TOKYO, June 2 (Reuters) Japanese authorities are questioning four people who arrived at a northern port today on a boat of unknown origin, suspecting that they may be North Koreans seeking asylum.

If they are refugees, it would be the first time that North Koreans have fled to Japan and sought asylum directly, and could further strain ties between Tokyo and Pyongyang if North Korea demands their return.

In 1987, Pyongyang asked Tokyo to return the crew of a North Korean boat who sought asylum in South Korea after docking at a port in western Japan, but Tokyo allowed them to leave for the South.

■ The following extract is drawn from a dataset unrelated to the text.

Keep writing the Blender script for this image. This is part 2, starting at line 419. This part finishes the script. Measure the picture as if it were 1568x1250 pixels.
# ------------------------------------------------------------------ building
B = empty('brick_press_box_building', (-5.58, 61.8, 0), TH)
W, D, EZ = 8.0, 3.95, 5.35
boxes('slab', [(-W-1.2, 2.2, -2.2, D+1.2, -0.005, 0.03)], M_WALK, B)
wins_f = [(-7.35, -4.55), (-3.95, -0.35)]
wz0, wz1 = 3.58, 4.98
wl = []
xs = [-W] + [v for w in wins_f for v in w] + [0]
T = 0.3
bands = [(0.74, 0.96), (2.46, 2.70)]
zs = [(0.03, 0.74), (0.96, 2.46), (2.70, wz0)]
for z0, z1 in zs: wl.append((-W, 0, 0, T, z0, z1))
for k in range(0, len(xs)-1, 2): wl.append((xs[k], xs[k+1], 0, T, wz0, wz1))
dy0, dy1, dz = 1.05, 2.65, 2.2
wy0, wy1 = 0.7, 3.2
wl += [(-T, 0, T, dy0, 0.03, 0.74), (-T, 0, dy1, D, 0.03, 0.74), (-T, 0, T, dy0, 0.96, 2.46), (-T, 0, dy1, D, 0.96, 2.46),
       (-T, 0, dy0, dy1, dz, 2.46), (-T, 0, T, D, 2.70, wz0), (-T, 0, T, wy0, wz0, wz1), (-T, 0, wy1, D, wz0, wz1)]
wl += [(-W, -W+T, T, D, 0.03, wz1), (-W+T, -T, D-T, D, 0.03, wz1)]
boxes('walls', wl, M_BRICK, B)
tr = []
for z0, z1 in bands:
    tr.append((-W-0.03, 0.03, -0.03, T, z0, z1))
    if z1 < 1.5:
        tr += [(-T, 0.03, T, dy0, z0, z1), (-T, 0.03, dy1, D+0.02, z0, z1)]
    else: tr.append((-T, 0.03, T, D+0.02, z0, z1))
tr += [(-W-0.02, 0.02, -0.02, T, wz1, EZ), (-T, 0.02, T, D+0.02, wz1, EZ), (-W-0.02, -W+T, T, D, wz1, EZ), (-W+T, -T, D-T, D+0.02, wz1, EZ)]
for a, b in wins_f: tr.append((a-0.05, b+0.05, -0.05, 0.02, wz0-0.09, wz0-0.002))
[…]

''I've been told that we've put under protection people believed to be of North Korean nationality,'' Kyodo news agency quoted Prime Minister Shinzo Abe as teling reporters.

''The immigration authorities will deal with it appropriately.'' Japan only grants refugee status to a limited number of people each year, but a 2006 ''North Korean human rights'' law stipulates that the Japanese government take measures to protect and support defectors from North Korea.

Kyodo said the three men and a woman appeared to be a family, spoke Korean and were telling local police that they had departed from near the North Korea-China border about six days ago.

The four also were carrying bottles that they say contained poison, Kyodo added.

BOAT WITH MODIFIED ENGINE A local official said a small black wooden boat, resembling a fishing boat, had entered Fukaura port facing the Sea of Japan in Aomori prefecture, 570 km north of Tokyo.

NHK television said the boat was about 5 metres long, equipped with a modified engine and also carrying a spare engine.

Japan, which has no diplomatic ties with North Korea, has barred entry to ships from the North since Pyongyang conducted its first nuclear test in October 2006.

Tokyo is also feuding with the secretive communist state over the fate of Japanese citizens abducted decades ago by Pyongyang's agents to help train spies in Japanese language and culture.

Prime minister Abe has vowed not to provide funds for a multilateral aid-for-arms deal clinched in February, by which Pyongyang promised to scrap its nuclear arms programme in return for energy aid, until the abduction issue has been resolved.

Japanese abductees who were repatriated in 2002 have said they were kidnapped by agents and taken to the North on speed boats that left from the Japanese coast on the Sea of Japan.

In December 2001, a suspected North Korean spy ship sank in the East China Sea after a high-speed chase and an exchange of fire with Japan's coastguard. Tokyo believes the vessel was used for spying or drug smuggling.

North Korean defectors in the past have fled to Japanese institutions in China, but all sought asylum in third countries. Japan has also helped dozens of Japanese women and their families who went to North Korea decades ago return to their homeland.